I have read complaints about DMOZ in several different forums. These are from people who are frustrated by their failed efforts to get into the directory. While there is no doubt that many of these sites are good quality a significantly high proportion of them are absolute ****. It's just that the people submitting them cannot see it. Then they wonder why they can't get in?
As someone who can handle the volume of submissions that I get I have sympathy for both the editors of busy categories and those who have good sites that are having to wait. We are however volunteers so there is not a lot that can be done about. Maybe DMOZ should ask people who are applying to become editors to agree to handle a guranteed number of submissions per week/month?
What you should do is submit your site, after 6 months or more check if it is there. If not you can either ignore it or ask on their forum what the status is.
It can seem unfair that your competitors is in dmoz and your are not but apparently there is nothing to do about this.
Peter
It can seem unfair that your competitors is in dmoz and your are not but apparently there is nothing to do about this.
But there is something you can do:
Apply to be an editor.
It may take you six months or a year to work up to editing categories for which you have some personal commercial interest.

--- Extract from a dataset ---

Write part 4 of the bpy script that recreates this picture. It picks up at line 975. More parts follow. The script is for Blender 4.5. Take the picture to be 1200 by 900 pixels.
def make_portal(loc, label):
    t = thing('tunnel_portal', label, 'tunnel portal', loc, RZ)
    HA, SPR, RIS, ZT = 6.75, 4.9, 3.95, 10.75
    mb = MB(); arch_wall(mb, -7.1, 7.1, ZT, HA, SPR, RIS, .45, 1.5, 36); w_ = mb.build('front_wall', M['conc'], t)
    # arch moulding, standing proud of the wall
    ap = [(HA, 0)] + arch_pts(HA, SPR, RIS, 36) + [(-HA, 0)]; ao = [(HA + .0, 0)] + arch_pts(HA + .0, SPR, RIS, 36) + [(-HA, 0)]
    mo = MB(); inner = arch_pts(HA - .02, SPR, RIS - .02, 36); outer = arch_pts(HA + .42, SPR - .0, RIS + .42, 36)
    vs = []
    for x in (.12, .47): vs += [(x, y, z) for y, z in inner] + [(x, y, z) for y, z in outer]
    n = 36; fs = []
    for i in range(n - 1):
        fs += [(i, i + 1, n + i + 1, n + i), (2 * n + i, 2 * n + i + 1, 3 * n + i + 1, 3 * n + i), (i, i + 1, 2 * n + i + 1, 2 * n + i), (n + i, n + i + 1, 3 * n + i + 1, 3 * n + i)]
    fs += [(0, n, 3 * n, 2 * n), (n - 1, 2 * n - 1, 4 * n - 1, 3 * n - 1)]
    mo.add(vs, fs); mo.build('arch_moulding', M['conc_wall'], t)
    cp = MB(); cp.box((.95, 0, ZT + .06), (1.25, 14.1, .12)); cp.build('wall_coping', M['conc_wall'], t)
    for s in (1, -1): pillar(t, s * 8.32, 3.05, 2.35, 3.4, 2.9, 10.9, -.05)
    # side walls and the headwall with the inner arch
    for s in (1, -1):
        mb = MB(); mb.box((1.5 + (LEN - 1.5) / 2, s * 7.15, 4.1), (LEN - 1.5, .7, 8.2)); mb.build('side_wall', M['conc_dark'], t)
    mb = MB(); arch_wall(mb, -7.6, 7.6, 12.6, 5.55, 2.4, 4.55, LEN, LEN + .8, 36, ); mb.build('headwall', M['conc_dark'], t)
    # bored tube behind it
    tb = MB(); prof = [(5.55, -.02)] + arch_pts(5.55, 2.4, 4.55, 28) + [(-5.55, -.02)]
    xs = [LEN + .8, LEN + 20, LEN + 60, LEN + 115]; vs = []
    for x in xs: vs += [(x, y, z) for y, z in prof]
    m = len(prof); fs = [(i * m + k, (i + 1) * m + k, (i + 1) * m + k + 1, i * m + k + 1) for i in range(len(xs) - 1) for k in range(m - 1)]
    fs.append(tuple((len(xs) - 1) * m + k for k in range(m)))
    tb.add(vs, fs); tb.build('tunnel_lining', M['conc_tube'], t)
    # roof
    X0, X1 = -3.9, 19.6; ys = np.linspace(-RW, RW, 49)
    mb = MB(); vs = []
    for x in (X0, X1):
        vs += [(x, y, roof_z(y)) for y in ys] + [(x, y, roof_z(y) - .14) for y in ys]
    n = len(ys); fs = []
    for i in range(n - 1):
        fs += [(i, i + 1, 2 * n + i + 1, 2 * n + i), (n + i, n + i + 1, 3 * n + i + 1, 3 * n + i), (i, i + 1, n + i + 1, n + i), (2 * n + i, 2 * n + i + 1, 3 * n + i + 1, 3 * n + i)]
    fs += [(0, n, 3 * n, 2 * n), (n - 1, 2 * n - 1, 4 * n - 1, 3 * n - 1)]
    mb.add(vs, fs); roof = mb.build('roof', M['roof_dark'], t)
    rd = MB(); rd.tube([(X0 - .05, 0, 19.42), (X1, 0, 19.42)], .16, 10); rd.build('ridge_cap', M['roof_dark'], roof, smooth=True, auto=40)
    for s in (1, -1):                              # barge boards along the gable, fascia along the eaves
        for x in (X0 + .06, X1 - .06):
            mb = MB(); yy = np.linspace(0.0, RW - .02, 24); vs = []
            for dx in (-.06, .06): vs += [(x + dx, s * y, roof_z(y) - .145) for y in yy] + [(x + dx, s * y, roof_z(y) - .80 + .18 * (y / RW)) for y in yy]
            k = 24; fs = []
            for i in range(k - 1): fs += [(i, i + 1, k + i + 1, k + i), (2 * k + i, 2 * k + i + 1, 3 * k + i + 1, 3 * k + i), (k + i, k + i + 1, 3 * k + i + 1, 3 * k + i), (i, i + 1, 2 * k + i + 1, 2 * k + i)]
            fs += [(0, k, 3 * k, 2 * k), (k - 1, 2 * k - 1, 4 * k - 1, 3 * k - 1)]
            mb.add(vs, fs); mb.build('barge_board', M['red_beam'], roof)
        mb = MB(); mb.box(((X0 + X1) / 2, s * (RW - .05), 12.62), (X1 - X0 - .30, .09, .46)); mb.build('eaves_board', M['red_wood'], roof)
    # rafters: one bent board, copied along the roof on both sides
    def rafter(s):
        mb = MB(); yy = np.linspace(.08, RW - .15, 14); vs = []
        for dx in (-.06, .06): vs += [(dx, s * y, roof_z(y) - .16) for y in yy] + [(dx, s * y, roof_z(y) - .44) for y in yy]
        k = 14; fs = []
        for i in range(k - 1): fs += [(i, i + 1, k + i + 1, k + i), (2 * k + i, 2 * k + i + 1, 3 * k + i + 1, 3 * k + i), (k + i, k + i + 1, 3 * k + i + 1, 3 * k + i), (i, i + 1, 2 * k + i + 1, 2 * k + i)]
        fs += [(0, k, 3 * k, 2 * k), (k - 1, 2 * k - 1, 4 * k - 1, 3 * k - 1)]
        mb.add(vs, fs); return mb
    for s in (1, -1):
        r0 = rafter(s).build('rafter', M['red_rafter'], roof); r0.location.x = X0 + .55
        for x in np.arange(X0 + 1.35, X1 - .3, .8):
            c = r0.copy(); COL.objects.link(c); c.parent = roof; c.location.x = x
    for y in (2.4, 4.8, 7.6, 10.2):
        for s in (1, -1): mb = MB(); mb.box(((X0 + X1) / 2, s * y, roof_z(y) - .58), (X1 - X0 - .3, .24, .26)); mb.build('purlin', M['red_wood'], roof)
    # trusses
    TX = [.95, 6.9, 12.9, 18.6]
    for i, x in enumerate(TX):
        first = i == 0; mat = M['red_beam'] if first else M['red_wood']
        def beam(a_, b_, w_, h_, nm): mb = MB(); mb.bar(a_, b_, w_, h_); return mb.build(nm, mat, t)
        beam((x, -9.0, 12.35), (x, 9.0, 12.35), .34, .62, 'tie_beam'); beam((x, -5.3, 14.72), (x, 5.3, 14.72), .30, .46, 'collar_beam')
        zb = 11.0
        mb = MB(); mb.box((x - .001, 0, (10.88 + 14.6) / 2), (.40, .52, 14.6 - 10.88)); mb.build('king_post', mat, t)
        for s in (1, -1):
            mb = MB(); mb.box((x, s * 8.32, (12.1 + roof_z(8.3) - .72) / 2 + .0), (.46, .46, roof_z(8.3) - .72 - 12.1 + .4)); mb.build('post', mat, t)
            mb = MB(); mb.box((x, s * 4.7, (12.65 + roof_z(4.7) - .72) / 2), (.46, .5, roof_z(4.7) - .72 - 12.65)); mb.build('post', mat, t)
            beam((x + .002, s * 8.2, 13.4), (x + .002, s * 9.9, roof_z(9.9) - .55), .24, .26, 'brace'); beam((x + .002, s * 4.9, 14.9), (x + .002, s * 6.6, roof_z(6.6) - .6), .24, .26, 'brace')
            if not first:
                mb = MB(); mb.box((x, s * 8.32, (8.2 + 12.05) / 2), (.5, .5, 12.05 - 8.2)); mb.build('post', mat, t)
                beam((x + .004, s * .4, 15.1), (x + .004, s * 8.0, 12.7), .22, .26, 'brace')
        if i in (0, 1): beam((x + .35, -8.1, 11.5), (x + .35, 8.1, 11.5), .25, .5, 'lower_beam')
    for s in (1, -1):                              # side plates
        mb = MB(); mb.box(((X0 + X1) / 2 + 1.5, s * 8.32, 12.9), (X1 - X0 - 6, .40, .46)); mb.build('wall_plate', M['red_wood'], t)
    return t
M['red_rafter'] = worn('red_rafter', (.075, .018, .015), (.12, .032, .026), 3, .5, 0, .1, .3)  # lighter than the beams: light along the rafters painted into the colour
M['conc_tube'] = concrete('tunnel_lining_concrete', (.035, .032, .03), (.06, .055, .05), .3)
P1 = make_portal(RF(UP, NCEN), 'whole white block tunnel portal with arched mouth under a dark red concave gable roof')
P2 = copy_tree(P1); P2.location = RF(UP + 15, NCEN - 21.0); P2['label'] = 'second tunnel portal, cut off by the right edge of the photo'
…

But every day you are an editor, you are reviewing sites so that other editors don't have to. That may free up another editor who may then have time to work on the categories that your have a personal commercial interest in.
Or it may not.
But either way, you are helping make the ODP a more valuable resource, so that when your site does get listed (assuming it is eligible) it'll be a better place to be in.
The choice is simple. Sit back and wait for volunteers to do something you want done. Or volunteer to do things for others.